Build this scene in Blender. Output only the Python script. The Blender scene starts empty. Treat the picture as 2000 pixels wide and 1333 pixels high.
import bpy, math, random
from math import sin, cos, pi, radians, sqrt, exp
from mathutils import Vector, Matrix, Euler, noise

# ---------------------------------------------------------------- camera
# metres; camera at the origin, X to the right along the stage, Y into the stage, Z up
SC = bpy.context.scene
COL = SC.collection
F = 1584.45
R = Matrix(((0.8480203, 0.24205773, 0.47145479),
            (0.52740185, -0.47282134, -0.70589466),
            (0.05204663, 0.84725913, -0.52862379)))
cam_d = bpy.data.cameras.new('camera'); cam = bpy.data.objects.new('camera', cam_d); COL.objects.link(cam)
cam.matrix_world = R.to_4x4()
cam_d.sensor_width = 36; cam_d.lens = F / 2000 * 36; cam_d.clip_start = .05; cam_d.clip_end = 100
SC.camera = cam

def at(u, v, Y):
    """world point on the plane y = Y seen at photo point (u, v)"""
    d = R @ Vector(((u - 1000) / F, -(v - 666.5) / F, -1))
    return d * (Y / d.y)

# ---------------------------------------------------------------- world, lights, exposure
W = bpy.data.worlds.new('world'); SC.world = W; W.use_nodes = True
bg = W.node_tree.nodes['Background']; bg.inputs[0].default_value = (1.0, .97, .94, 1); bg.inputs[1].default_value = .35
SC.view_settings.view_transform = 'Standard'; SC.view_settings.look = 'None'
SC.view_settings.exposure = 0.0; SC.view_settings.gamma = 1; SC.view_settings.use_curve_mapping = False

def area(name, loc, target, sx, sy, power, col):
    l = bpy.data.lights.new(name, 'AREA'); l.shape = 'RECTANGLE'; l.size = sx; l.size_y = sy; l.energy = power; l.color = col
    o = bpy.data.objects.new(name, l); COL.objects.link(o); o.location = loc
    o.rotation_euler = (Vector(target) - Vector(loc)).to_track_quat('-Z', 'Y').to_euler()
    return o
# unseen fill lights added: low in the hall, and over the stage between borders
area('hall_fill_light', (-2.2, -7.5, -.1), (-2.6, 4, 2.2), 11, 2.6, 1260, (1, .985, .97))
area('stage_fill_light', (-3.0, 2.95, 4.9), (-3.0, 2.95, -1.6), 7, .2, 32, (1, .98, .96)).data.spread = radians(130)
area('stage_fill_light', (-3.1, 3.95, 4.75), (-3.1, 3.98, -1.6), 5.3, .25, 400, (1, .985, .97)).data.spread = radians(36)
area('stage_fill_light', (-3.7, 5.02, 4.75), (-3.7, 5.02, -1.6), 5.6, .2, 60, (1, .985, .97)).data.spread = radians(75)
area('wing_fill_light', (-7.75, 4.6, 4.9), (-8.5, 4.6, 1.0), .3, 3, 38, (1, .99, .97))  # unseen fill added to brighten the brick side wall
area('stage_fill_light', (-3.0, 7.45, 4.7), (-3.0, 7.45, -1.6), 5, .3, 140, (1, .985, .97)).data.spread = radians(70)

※

== What needs to be done ==
Write out exactly the lines from the start of the material through the line with "from mathutils import". No other output is expected.

== Task output ==
Build this scene in Blender. Output only the Python script. The Blender scene starts empty. Treat the picture as 2000 pixels wide and 1333 pixels high.
import bpy, math, random
from math import sin, cos, pi, radians, sqrt, exp
from mathutils import Vector, Matrix, Euler, noise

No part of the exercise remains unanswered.